After all, it is for combativeness that the young jockey has made his name. When it comes to persuading recalcitrant racehorses that they really ought to try as hard as possible there are few who can achieve the same intensity as Bridgwater. He never gives up, and he is the sort of bloke you could put three bullets in and he would still manage to nut you on the way down.

Tony McCoy ought to remember this as the chorus grows assuring the Irishman that the engraver has already started chiselling his name on the jockeys' championship trophy.

Bridgwater is 22 wins behind McCoy at the summit and pretends ambivalence when asked about the title. After being told one afternoon that McCoy had gone further ahead, he said: "I couldn't give a monkey's [well, OK, he didn't actually say monkey's].

"If he's anything like me he'll be thinking, 'crikey [he did say that], aren't we lucky'. Norman [Williamson], Adrian [Maguire] and Richard [Dunwoody] have basically been taken out of the championship for one reason or another. We should be fourth and fifth really."

However, there is more than one side to the man who has been dubbed "Bridgy" by the great lateral thinkers of the weighing room.

"With him, the persona is not always the same as the reality," Peter Scudamore, who has ridden against the tyro and worked with him at Nigel Twiston-Davies's yard, said. "He is very committed to the game, but not over so. I suppose he gives the impression I used to - that he thinks about, and does, nothing else, but he is very good fun to be with."

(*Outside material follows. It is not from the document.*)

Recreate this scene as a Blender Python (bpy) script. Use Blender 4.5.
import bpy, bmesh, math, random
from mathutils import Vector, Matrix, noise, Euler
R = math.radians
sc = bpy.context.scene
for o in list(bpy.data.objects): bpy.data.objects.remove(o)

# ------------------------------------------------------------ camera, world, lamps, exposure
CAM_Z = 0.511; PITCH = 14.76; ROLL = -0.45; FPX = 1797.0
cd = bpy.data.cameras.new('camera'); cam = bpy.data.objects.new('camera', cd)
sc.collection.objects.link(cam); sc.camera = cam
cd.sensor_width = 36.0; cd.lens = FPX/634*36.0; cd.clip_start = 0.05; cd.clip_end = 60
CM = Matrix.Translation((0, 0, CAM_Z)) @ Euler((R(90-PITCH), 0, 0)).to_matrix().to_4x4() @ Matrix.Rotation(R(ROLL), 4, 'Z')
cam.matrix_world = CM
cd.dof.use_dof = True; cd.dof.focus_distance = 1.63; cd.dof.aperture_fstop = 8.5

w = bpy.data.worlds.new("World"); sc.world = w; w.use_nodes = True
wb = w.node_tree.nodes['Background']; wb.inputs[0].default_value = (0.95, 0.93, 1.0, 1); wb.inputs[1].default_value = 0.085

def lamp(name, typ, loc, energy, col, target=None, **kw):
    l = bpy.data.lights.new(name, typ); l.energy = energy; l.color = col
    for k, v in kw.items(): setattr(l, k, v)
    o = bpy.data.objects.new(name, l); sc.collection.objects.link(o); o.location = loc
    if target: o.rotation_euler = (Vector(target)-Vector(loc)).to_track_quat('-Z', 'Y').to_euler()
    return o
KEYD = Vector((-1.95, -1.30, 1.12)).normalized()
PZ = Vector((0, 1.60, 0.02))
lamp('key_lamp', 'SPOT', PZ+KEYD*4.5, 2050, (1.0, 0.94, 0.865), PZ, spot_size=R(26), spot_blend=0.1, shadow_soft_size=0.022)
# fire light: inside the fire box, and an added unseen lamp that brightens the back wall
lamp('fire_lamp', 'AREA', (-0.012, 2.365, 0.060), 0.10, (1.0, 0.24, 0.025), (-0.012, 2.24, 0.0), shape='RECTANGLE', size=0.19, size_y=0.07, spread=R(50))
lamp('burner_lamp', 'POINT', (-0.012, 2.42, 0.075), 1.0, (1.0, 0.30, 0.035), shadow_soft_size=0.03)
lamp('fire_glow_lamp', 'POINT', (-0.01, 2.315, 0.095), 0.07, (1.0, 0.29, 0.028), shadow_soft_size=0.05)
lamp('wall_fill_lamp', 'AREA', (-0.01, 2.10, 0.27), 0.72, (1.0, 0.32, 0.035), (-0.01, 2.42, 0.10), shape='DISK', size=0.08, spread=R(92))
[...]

Bridgwater manages his bonhomie without stimulant. He is unlikely to make the inner circle of the press room on retirement as he is virtually teetotal. "I don't drink very much alcohol at all," he said. "I don't really like it."

Some consider Bridgwater a dullard because of this, but certainly not this writer (see the introduction). He has plenty to say for himself and enjoys ribaldry with old friends such as Scudamore.

"If anybody was kind enough to say I look like any jockey I would hope it was Scu," Bridgwater said. "But obviously not facially, as I think I'm a lot better looking than him." In fact, he has the traditionally Irish looks of dark hair and piercing blue eyes, set above a well-established nose.

This naughtiness is reciprocal and Scudamore feigns apoplexy when Bridgwater's style is compared with his own. "But I will say that he's very determined in the saddle," Scudamore said. "If you were to compare him with anyone it would be Jonjo O'Neill."

One of the things they say about Bridgy is that he is not daft with money. Even his friends refer to his frugality as him being "shrewd". "We always pull his leg about being tight," Scudamore said. "He's definitely the sort of fella who'll get something out of racing."

Bridgwater may have learned this thriftiness when he was a budding Flat jockey in Newmarket, attached to a yard owned by a chap called Lester Piggott. "He didn't say a lot," the young man remembered. "You just had to watch what he did and try to learn from him. He's a very nice man. A real good bloke."

The Piggott days for Bridgwater were like the wedding days of others, the moment when he was at peak slimness. Increasing measurements meant that he was forced to the sanctuary of National Hunt racing and back into the realm of his father, the Solihull trainer Ken Bridgwater.

As a teenager, he celebrated Festival success on his father's Winnie The Witch, but the ascent stalled after a move to David Nicholson's yard. The Duke and the jockey were not as one on Bridgwater's place in the hierarchy, and the only solution was to pull down the suitcase.

"But since then I have had a few rides for him, so obviously either I've improved or he's mellowed," Bridgwater pointed out. He thinks he knows which it is.

The good times came when Bridgwater established himself with Twiston- Davies. Winners came both in frequency and importance, a record which attracted the attention of Martin Charles Pipe, a trainer then in the market for a stable jockey.

"I had a few rides for him, and after a few months he asked me if I wanted the job," Bridgwater said. "It's a big stable, he's a very successful trainer and it's important to get a good team. He didn't know me from Adam and I suppose he was trying to find out what sort of a person I was and whether I would fit in."

The new appointment has survived the baptism and will continue to flourish according to Scudamore. "Bridgy has never been afraid of hard work," he said. "With his job there will be ups and downs, but he has got the sense to shut up and keep going."

While the Pipe job remains the most coveted in racing, it does have its flaws. Bridgwater has to slavishly follow the Pond House caravan around Britain, ignoring the possibility of prospects elsewhere. McCoy has exploited both this factor and the injuries to Williamson and Maguire, mopping up many of their spare rides in an exhausting odyssey that has been broken only by sleep.It is not a lifestyle Bridgwater will ever embrace.

"That is not my thing, to be rushing around the country trying to get on anything with a chance," he said. "I won't be burned out because I want to be riding when I'm 35." The Fourth Estate, it appears, will have to mind their Ps and Qs for some time yet.